Yesterday morning, I stopped by the grocery store on the way to work (I was already 15 minutes late, why not make it 20?) to grab some Silk coffee creamer, and almond milk to put on my cereal (which I tossed into a lidded container at home, because I was already late and didn't have time to make cream of rice as I'd intended). For lunch, I had an Amy's brand gf vegan baked ziti microwave dinner (which was pretty good), and some sugar snap peas to snack on (because I loooove them). For dinner, since we actually weren't terribly busy, which is rare, we tried our first attempt at falafel; it had a good flavor, and the toddler even approved, but it was kind of mushy in the middle. I'm looking up other recipes today to see if there's something we should do differently next time.

Today I had cream of rice for breakfast, will have leftover falafel for lunch, and I believe we're doing Thai peanut noodles for dinner - a boxed kit, that we'll just toss some tofu and veggies into as well.

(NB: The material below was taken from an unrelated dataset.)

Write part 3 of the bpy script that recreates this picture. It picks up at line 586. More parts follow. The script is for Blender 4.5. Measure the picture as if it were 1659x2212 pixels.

At this point, I'm still optimistic about all the good this 40 days can do us, as far as cleaning out our systems, feeling healthier, building better (or, any) cooking habits, and frankly, just showing us that we CAN be healthier and more responsible should we actually choose to. Besides, trying new recipes is always fun, anyway :).

1 comment:

Hippie Housewife said...

Awesome. I tried to convince Isaac to go vegetarian for Lent, but he wouldn't go for it. Sad.